Based on this special edition of SC Magazine dedicated to “Women in IT Security,” we're  among the latter group. As we discussed the possibility of creating this issue, it became clear that women and other so-called minority groups still face various prejudices, some obvious, others not so much.

Now, is it getting better? Of course. In another SC Online Poll that snared 165 readers, respondents suggested many ways the overall community could close our industry's gender gap, including educating girls early about IT security careers, establishing more inviting corporate cultures and expanding mentoring and networking programs. 

"I'm heartened by the range of backgrounds and experiences represented by the growing number of pros continually entering this space."

Change is inevitable. And that's a good thing. When I first started covering this industry years ago, conference halls for events offered a near homogenous sea of white, male faces. These days, I'm heartened by the range of backgrounds and experiences represented by the growing number of pros continually entering this space. 

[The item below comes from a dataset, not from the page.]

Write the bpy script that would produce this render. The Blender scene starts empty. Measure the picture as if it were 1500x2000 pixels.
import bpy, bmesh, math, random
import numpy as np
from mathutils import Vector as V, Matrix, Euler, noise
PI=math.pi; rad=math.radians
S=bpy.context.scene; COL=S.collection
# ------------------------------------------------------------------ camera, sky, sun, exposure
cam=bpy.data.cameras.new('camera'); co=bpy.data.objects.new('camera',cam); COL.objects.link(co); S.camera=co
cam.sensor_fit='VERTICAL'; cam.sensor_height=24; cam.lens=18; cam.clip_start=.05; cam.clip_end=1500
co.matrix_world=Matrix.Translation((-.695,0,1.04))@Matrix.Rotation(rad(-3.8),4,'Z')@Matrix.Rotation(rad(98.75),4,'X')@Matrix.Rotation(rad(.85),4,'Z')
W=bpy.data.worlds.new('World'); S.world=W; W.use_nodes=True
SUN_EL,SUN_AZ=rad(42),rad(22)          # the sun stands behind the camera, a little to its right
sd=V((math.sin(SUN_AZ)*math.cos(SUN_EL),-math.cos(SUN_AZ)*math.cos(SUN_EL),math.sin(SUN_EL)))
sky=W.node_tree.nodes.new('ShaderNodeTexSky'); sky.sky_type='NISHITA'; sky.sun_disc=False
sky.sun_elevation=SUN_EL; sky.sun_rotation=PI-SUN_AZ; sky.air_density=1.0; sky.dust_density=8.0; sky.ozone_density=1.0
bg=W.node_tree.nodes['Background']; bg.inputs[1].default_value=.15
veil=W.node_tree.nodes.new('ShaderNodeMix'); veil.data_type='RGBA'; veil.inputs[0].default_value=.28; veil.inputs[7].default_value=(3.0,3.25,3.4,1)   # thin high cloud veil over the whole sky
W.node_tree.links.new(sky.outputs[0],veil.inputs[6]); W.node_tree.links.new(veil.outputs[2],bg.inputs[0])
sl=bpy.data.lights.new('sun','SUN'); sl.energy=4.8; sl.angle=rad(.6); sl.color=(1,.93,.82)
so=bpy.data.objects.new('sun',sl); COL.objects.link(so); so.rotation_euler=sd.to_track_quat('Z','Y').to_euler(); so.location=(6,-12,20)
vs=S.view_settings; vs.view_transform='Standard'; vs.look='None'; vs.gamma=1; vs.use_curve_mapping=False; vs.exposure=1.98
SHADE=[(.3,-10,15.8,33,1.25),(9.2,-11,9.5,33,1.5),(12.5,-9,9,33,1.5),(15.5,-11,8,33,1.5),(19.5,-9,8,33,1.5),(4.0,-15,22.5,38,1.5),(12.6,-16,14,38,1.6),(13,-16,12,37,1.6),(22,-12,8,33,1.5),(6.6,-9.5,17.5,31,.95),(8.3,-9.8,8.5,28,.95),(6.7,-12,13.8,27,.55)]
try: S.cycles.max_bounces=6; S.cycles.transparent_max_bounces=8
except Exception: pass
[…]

And while many of our industry contacts will say a special edition dedicated to women actually widens the gulf, we obviously, and respectfully, disagree. Our reason is this: If we did see a full embrace of a diverse workforce in IT security and there were no continual debates, and, most critically, experiences of prejudice and harassment, we'd have no basis at all for organizing this issue. Instead, its alternate theme might be focused on the outstanding contributions made by IT security pros overall – something we do in our annual Reboot issue calling out industry luminaries and during our SC Awards ceremonies honoring CISOs, security teams and others.

But, we're just not there yet, though we're definitely making strides.  As you flip through the pages of this special issue, whose organization and oversight was ably led by Reporter Danielle Walker (and supplemented by still more coverage in a special section on our website managed by Online Editor Marcos Colon), you'll find support for these very sides. 

A true equality in IT security  that effortlessly seizes hold of diversity in all its forms -- seeing a talented IT security practitioner as simply that,  a talented IT security practitioner – is the ideal for which we're striving. That's the tipping point to which we are moving closer.  When we get there, believe me, we'll be the first to celebrate it.